I “PECCATI” DA INSEGNARE CONTRO TUTTE LE VIOLENZE SULLE DONNE
Tanto tempo fa, nel 1982, ero una ragazza di quindici anni che era stata aggredita sessualmente per due volte nel luogo più sacro dell’islam, alla Mecca, in Arabia Saudita, mentre compiva l’hajj, il pellegrinaggio musulmano considerato il quinto pilastro dell’islam. Non avevo mai subìto un’aggressione sessuale prima, mi bloccai e scoppiai in lacrime. Mi vergognavo ed ero sconvolta e, ancora più importante, rimasi in silenzio. Mi ci sono voluti anni prima di riuscire a raccontare a qualcuno che cosa era accaduto durante il mio primo hajj. (…)
Nel febbraio 2018, ho chiesto alle compagne musulmane che si sentivano abbastanza al sicuro di condividere la loro esperienza di maltrattamenti o aggressione sessuali, durante l’hajj o in altri luoghi sacri musulmani. Ho aggiunto al post un hashtag: #Mosquemetoo. In due giorni il mio thread di Twitter ha avuto migliaia di condivisioni e like. Era stato replicato in indonesiano, arabo, francese, tedesco, spagnolo e farsi. Non avevo mai visto una tale risposta. (…)
Per una sera volevo una tregua da tutti questi ragionamenti, per cui, cinque giorni dopo aver lanciato #Mosquemetoo, sono andata con il mio amore in un locale a Montreal per ballarci su. E lì, nel mezzo della pista affollata e sudata, all’età di cinquant’anni, ho sentito una mano sul culo. Ho pensato: “Sta succedendo di nuovo?”. Mi sono ricordata di me quindicenne all’hajj, coperta da capo a piedi, mostrando solo la faccia e le mani. Ora, su una pista da ballo di Montreal, indossavo una canottiera e dei jeans. Ma non contava niente (hijab o canottiera), le mani di un uomo mi trovavano di nuovo. Ne avevo abbastanza.

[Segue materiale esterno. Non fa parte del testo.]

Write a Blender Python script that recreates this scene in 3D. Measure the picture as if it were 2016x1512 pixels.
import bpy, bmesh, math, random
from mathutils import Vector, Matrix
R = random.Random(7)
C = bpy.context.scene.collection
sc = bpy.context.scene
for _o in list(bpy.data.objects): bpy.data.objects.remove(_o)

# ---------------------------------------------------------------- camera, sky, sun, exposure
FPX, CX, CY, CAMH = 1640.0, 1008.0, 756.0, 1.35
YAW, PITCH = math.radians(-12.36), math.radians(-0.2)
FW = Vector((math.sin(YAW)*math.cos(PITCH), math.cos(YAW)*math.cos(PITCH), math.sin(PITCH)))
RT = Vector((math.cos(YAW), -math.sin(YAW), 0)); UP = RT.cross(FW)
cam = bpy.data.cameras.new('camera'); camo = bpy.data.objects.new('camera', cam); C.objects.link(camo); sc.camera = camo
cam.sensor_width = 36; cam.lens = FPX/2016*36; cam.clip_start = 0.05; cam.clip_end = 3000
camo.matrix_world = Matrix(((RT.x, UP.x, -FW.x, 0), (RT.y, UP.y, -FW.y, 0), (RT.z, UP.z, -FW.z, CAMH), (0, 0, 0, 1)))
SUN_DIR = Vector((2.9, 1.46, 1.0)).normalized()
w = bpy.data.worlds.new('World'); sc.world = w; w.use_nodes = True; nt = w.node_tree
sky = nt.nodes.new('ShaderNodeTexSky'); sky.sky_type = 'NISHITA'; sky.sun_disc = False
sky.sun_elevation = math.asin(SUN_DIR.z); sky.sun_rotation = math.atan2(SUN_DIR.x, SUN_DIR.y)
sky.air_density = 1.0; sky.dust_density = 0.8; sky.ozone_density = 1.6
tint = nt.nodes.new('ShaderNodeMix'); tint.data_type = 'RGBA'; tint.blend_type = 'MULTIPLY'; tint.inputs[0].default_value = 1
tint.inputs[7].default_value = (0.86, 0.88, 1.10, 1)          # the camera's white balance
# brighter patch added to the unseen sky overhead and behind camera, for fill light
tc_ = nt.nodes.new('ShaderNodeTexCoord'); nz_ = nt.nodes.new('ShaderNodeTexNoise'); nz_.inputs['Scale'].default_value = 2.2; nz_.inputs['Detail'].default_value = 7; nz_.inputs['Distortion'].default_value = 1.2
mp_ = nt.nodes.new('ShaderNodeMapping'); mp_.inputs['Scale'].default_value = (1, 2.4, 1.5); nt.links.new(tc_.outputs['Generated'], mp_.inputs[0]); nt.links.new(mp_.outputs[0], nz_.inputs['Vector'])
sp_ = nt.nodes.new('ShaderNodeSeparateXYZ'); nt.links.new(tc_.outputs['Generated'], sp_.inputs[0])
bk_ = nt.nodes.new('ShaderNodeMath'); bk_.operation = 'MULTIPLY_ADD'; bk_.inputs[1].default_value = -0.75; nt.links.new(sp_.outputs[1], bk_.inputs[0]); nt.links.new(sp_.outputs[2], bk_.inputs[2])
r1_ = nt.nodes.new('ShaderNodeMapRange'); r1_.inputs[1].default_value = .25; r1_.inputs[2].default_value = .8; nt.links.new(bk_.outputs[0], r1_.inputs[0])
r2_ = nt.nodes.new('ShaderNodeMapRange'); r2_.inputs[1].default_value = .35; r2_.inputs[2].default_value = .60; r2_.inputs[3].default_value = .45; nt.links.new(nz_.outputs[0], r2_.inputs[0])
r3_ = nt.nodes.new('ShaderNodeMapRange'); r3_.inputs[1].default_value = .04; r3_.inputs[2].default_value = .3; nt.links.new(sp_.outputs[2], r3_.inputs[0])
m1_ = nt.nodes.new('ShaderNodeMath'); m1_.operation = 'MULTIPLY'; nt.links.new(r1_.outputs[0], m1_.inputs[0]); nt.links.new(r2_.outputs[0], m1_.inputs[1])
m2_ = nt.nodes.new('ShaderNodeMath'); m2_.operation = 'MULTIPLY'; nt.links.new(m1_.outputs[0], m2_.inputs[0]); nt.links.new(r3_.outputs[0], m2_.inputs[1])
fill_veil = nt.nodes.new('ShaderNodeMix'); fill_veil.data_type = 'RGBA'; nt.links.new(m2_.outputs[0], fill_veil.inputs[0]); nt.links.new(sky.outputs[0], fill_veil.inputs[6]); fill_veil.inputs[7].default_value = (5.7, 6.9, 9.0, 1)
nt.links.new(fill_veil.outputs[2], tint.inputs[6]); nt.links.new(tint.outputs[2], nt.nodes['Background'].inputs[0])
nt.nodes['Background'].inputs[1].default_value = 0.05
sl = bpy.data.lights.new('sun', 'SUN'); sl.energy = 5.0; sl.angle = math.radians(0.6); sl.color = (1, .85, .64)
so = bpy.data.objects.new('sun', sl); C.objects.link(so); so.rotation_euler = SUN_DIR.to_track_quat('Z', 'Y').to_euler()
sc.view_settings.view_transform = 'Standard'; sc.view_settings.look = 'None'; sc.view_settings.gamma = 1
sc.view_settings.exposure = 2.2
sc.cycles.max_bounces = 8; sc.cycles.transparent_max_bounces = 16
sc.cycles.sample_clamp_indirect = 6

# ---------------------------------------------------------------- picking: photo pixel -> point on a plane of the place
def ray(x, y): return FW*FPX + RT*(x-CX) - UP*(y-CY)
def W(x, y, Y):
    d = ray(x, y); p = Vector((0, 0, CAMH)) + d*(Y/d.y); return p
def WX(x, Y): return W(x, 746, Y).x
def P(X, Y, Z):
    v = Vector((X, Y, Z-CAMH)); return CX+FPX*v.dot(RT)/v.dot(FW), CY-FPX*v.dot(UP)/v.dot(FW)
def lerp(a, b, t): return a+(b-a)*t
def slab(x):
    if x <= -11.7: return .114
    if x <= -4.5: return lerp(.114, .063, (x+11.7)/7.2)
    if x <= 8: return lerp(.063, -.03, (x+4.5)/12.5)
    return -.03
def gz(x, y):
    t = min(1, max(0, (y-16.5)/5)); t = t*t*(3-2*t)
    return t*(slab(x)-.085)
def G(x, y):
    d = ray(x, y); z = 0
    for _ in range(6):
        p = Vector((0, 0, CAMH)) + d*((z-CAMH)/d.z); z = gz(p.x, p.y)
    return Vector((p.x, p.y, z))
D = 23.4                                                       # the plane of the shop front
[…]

Ma diversamente dal 1982, quando non riuscii a guardarmi intorno per trovare il mio aggressore, ho subito individuato il verme, che aveva cominciato ad allontanarsi. Come se avessi l’autopilota, l’ho seguito e l’ho strattonato così forte dal dietro della camicia che è inciampato. Quando è caduto, mi sono seduta sopra di lui e gli ho tirato cazzotti, cazzotti e cazzotti sulla faccia. (...) Dopo la zuffa al locale, ho condiviso quanto era successo su Twitter, con un nuovo hashtag: #Ibeatmyassaulter. Ho passato tutto il weekend mettendo ghiaccio sui miei ematomi alle mani e leggendo donne da tutto il mondo che mi mandavano le loro esperienze relative al #Ibeatmyassaulter. Come con #Mosquemetoo, moltissime mi hanno scritto dicendo “anche io”: Ero in un locale/alla fermata dell’autobus/a scuola, qui, là e #Ibeatmyassaulter. Proprio come per il #Mosquemetoo, era un coro globale di donne, consapevoli di cosa significa averne abbastanza della merda del patriarcato. (…) Trentacinque anni separano la me quindicenne dalla cinquantenne. Ma una settimana a Montreal ha annullato quella distanza e mi ha ricordato che a prescindere dall’età o dal luogo, sacro o laico, il patriarcato educa gli uomini a credere di avere diritti sui corpi delle donne. E il patriarcato non solo non ci insegna come reagire, ma incoraggia attivamente la nostra accettazione e paura. (…) Parole come “femminismo” e “resistenza” vengono svuotate del loro significato quando le presentiamo come palliativi che offrono un sollievo momentaneo di fronte ai capricci del patriarcato. Ne ho abbastanza di offrire a donne e ragazze solo modi per sopravvivere, invece che strumenti per reagire. Il senso di pericolo e la paura che dovrebbero suscitare il femminismo e la resistenza non devono essere eliminati. (...) Abbiamo bisogno di meno road map per un trattato di pace con il patriarcato e di più manifesti su come distruggerlo. Sette peccati necessari è il mio manifesto.